Quantitatively Nonblocking Supervisory Control of Discrete-Event Systems

TL;DR

This paper introduces two new quantitative nonblocking properties for automata, providing a framework to ensure task completion within bounded steps, and develops algorithms for supervisory control that maximize permissiveness while satisfying these properties.

Contribution

It proposes novel quantitative nonblocking properties and formulates supervisory control problems, offering algorithms to compute maximally permissive solutions with these properties.

Findings

Existence of unique supremal (heterogeneously) quantitatively completable sublanguages.

Development of algorithms to compute supremal sublanguages.

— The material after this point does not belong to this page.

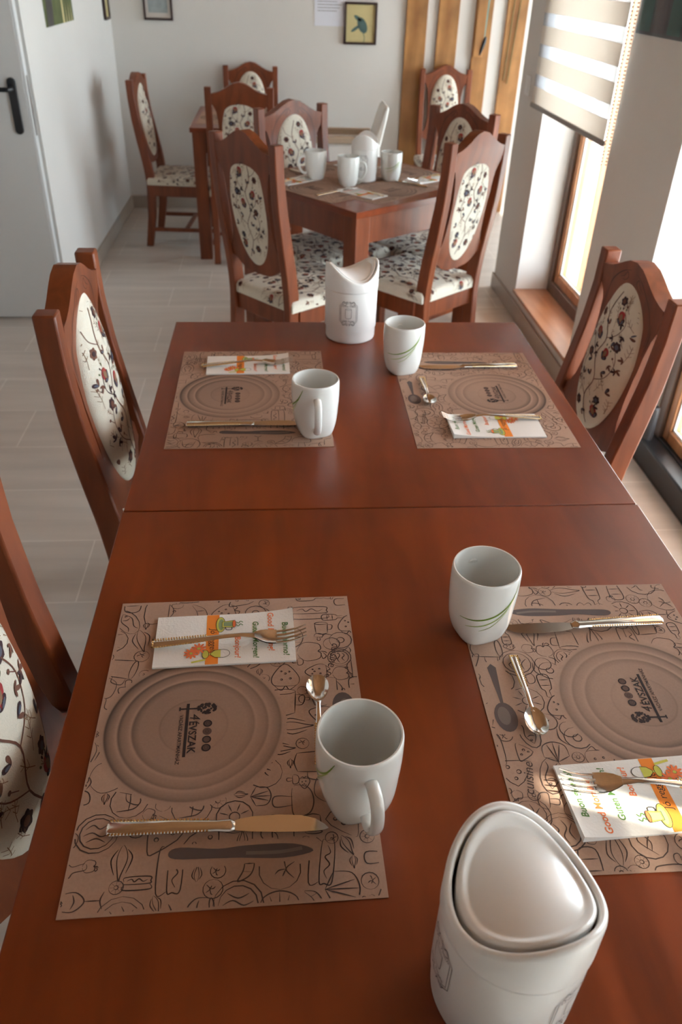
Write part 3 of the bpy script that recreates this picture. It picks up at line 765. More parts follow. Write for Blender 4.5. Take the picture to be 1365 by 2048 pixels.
# ------------------------------------------------------------------ placemats
MWD, MHT = .4696, .332
def S_(*pts, n=5, closed=False): return cr(pts, n, closed)
def doodles():
    C = lambda x, y, r, **k: circ(x, y, r, 14, **k)+([circ(x, y, r, 14, **k)[0]] if not k.get('a1') else [])
    D = []
    D.append([C(0, 0, .42), S_((-.15, .3), (0, .12), (.2, .28)), S_((0, .12), (.02, -.02), (.1, -.1)), S_((0, .12), (-.2, .08), (-.25, 0)), S_((0, .12), (.15, .05))])   # tomato
    D.append([S_((-.16, .45), (-.2, .15), (0, -.05), (.2, .15), (.16, .45)), C(0, .45, .16, ry=.05), [(0, -.05), (0, -.38)], S_((-.18, -.42), (0, -.36), (.18, -.42)), S_((-.15, .2), (0, .15), (.15, .2))])  # glass
    D.append([S_((-.07, .5), (-.07, .25), (-.18, .1), (-.18, -.45), (.18, -.45), (.18, .1), (.07, .25), (.07, .5), closed=True), [(-.17, 0), (.17, 0)], [(-.17, -.25), (.17, -.25)]])  # bottle
    D.append([S_((-.3, .25), (-.32, -.05), (0, -.45), (.32, -.05), (.3, .25), (0, .3), closed=True), S_((-.3, .25), (-.1, .42), (0, .3), (.12, .44), (.3, .25)), C(-.12, .05, .025), C(.1, .08, .025), C(0, -.12, .025), C(.1, -.2, .02), C(-.1, -.18, .02)])  # strawberry
    D.append([C(0, 0, .46), C(0, 0, .36), S_((-.25, .1), (-.1, .2), (.05, .1), (.2, .2)), S_((-.28, -.05), (-.1, .02), (.1, -.08), (.28, 0)), S_((-.2, -.2), (0, -.12), (.2, -.22))])  # plate of pasta
    D.append([C(0, 0, .48, ry=.26), S_((-.35, 0), (-.1, .14), (.2, .08), (.34, .14)), S_((-.35, 0), (-.1, -.14), (.2, -.07), (.34, -.12)), C(-.22, .03, .025), S_((-.12, .1), (-.08, 0), (-.12, -.1))])  # fish
    D.append([S_((-.45, .1), (-.4, .25), (.4, .25), (.45, .1), (.4, 0), (-.4, 0), closed=True), S_((-.42, 0), (-.45, -.2), (.45, -.2), (.42, 0)), S_((-.35, .12), (-.2, .18), (-.1, .08), (.05, .18), (.2, .08), (.35, .15))])  # hot dog
    D.append([S_((-.35, .05), (-.3, .35), (0, .45), (.3, .35), (.35, .05), (0, 0), closed=True), S_((-.1, .02), (-.12, -.35), (.12, -.35), (.1, .02))])  # mushroom
    D.append([[(-.3, .3), (-.26, -.35)], S_((-.26, -.35), (0, -.42), (.26, -.35)), [(.26, -.35), (.3, .3)], C(0, .3, .3, ry=.08), S_((.3, .2), (.5, .15), (.45, -.1), (.28, -.12))])  # cup
    D.append([C(0, 0, .42), C(0, 0, .12)]+[[(.15*math.cos(a), .15*math.sin(a)), (.36*math.cos(a), .36*math.sin(a))] for a in [i*PI/4 for i in range(8)]])  # citrus slice
    D.append([S_((-.45, -.1), (-.3, .2), (0, .3), (.3, .2), (.45, -.1), (.2, .02), (0, .06), (-.2, .02), closed=True), [(-.2, .02), (-.22, .22)], [(0, .06), (0, .3)], [(.2, .02), (.22, .22)]])  # croissant
    D.append([S_((0, -.4), (-.35, -.2), (-.3, .2), (-.1, .28), (0, .2), (.1, .28), (.3, .2), (.35, -.2), closed=True), S_((0, .2), (.03, .38), (.1, .45)), S_((.05, .32), (.2, .42), (.3, .32), (.12, .28))])  # apple
    D.append([S_((-.4, .3), (-.45, -.3), (.45, -.3), (.4, .3), closed=False, n=3), [(-.4, .3), (.4, .3)], S_((-.45, .1), (-.55, .1), (-.5, 0)), S_((-.3, .3), (-.1, .42), (.1, .42), (.3, .3)), C(0, .45, .04)])  # pot
    D.append([S_((-.4, -.2), (-.35, .2), (0, .35), (.35, .2), (.4, -.2)), [(-.4, -.2), (0, -.4)], [(.4, -.2), (0, -.4)], [(0, -.4), (-.2, .25)], [(0, -.4), (0, .33)], [(0, -.4), (.2, .25)]])  # shell
    D.append([S_((-.4, -.15), (0, .35), (.4, -.15), (.35, -.3), (-.35, -.3), closed=True, n=3), C(-.1, -.02, .05), C(.12, -.15, .04), C(0, .15, .035)])  # pizza slice
    D.append([C(0, 0, .42), S_((-.25, -.25), (-.1, .2), (.1, .2), (.0, -.05), (-.2, -.1)), S_((.25, -.25), (.2, .1), (.05, .25)), S_((-.2, 0), (0, .02), (.25, 0))])  # pretzel
    D.append([S_((-.4, 0), (-.1, .12), (.3, .02), (.42, 0), (.3, -.04), (-.1, -.1), closed=True), S_((-.3, .1), (-.1, .22), (.25, .12)), S_((-.3, -.1), (-.05, -.22), (.28, -.12))])  # leaf / bean
    D.append([C(-.1, 0, .3), C(.15, .12, .22), C(-.1, 0, .1), S_((-.3, .25), (-.1, .42), (.2, .4)), S_((.1, -.2), (.3, -.25), (.4, -.1))])  # fried egg
    return D
DOOD = doodles()
def cutlery_print(m, fn):
    # printed knife right of the plate, printed teaspoon above it
    m.blob(cr([(.170, -.062), (.178, -.055), (.180, -.01), (.181, .015), (.184, .06), (.178, .092), (.168, .07), (.167, .02), (.169, -.01), (.165, -.05)], 4, True), 2, fn)
    m.ribbon(cr([(.176, .02), (.177, .055), (.174, .08)], 4), .004, 3, lambda a, b: (*fn(a, b)[:2], fn(a, b)[2]+.0001))
    b0 = .142
    m.blob(circ(-.020, b0, .024, 20, .0145), 2, fn); m.blob(circ(-.018, b0+.002, .015, 16, .008), 3, lambda a, b: (*fn(a, b)[:2], fn(a, b)[2]+.0001))
    m.blob([(.002, b0-.002), (.022, b0-.003), (.066, b0-.006), (.073, b0), (.066, b0+.006), (.022, b0+.003), (.002, b0+.002)], 2, fn)
def logo(m, fn):
    cy0 = -.0
    # baseline bar, tree, text, season discs  (a -> right, b -> up)
    m.ribbon([(-.036, -.0560), (.047, -.0560)], .0036, 4, fn)
    m.ribbon([(-.0275, -.0655), (-.0275, -.040)], .0024, 4, fn); m.ribbon([(-.0305, -.0660), (-.0245, -.0660)], .002, 4, fn)
    rnd = random.Random(5)
    for k in range(110):
        a = rnd.uniform(0, 2*PI); q = math.sqrt(rnd.random()); x = -.0275+.0085*q*math.cos(a); y = -.0320+.0115*q*math.sin(a)
        if any(math.hypot(x-hx, y-hy) < .0021 for hx, hy in ((-.0275, -.031), (-.0235, -.0265), (-.031, -.0275), (-.0245, -.036))): continue
        m.blob(circ(x, y, .0017, 6), 4, fn)
    put_text(m, '4', -.0185, -.0525, .0190, 4, fn, shear=.2)
    put_text(m, '\u00c9VSZAK', -.0068, -.0525, .0135, 4, fn, bold=.0003, space=1.04)
    put_text(m, 'VAD\u00c1SZ APARTMANH\u00c1Z', -.018, -.0655, .0066, 4, fn, bold=.0001)
    for k in range(4):
        x = -.0027+k*.0124; y = -.0300
        m.blob(circ(x, y, .0056, 20), 4 if k != 1 else 5, fn); m.blob(circ(x, y, .0038, 16), 5, lambda a, b: (*fn(a, b)[:2], fn(a, b)[2]+.0001))
        if k != 2:
            for j in range(6): m.blob(circ(x+.0021*math.cos(j*PI/3), y+.0021*math.sin(j*PI/3), .0006, 6), 4, lambda a, b: (*fn(a, b)[:2], fn(a, b)[2]+.0002))
def make_mat(seed, full=True, curl=0.):
    rnd = random.Random(seed); m = MB(); nx, ny = 24, 16
    def zz(u, v):
        q = max(0, (abs(u)-.19)/.045)**2*max(0, abs(v)-.08)/.08
        return .0010+curl*q
    fn0 = lambda i, j: (-MWD/2+MWD*i/(nx-1), -MHT/2+MHT*j/(ny-1), zz(-MWD/2+MWD*i/(nx-1), -MHT/2+MHT*j/(ny-1)))
    m.grid(fn0, nx, ny, 0)
    ed = [(-MWD/2, -MHT/2), (MWD/2, -MHT/2), (MWD/2, MHT/2), (-MWD/2, MHT/2)]
    fn = lambda u, v: (u, v, zz(u, v)+.00025)
    m.add([(p[0], p[1], .0002) for p in ed]+[(p[0], p[1], zz(*p)) for p in ed], [(3, 2, 1, 0)]+[(i, (i+1) % 4, 4+(i+1) % 4, 4+i) for i in range(4)])
    if full:
        inside = lambda x, y: abs(x) < MWD/2-.0015 and abs(y) < MHT/2-.0015 and math.hypot(x, y+.047) > .114 and not (.162 < x < .188 and -.066 < y < .094) and not (-.047 < x < .076 and .126 < y < .159)
        placed = []; tries = 0; items = []
        for r0 in (.025, .020, .0155, .0115, .0085):
            for _ in range(1500):
                x = rnd.uniform(-MWD/2-.008, MWD/2+.008); y = rnd.uniform(-MHT/2-.008, MHT/2+.008); r = r0*rnd.uniform(.92, 1.1)
                if math.hypot(x, y+.047) < .112+r*.1: continue
                if any((x-a)**2+(y-b)**2 < ((r+c)*.79)**2 for a, b, c in placed): continue
                if (.15 < x < .2 and -.07 < y < .1 and abs(x-.175) < r*.5): continue
                placed.append((x, y, r))
        for k, (x, y, r) in enumerate(placed):
            d = DOOD[rnd.randrange(len(DOOD))] if r > .0125 else DOOD[rnd.choice([0, 3, 7, 9, 11, 16])]
            a = rnd.choice([0, 0, PI/2, -PI/2, rnd.uniform(-.5, .5), PI]); c, s = math.cos(a)*r*2.1, math.sin(a)*r*2.1
            for st in d:
                m.ribbon([(x+c*p[0]-s*p[1], y+s*p[0]+c*p[1]) for p in st], .0015 if r > .0125 else .0011, 1, fn, taper=True, step=.005, ok=inside)
        put_text(m, 'cuisine', -.135, .136, .017, 1, fn, rot=R(-12), shear=.2)
        cutlery_print(m, fn); logo(m, fn)
    else:
        cutlery_print(m, fn); logo(m, fn)
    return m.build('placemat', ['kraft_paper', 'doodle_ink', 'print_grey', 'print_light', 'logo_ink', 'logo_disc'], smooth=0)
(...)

Algorithms to find maximally permissive solutions for the control problems.

Abstract

In this paper, we propose two new nonblocking properties of automata as quantitative measures of maximal distances to marker states. The first property, called {\em quantitative nonblockingness}, captures the practical requirement that at least one of the marker states (representing e.g. task completion) be reachable within a prescribed number of steps from any non-marker state and following any trajectory of the system. The second property, called {\em heterogeneously quantitative nonblockingness}, distinguishes individual marker states and requires that each marker state be reached within a given bounded number of steps from any other state and following any trajectory of the system. Accordingly, we formulate two new problems of quantitatively nonblocking supervisory control and heterogeneously quantitatively nonblocking supervisory control, and characterize their solvabilities in terms of new concepts of quantitative language completability and heterogeneously quantitative language completability, respectively. It is proved that there exists the unique supremal (heterogeneously) quantitatively completable sublanguage of a given language, and we develop effective algorithms to compute the supremal sublanguages. Finally, combining with the algorithm of computing the supremal controllable sublanguage, we design algorithms to compute the maximally permissive solutions to the formulated (heterogeneously) quantitatively nonblocking supervisory control problems.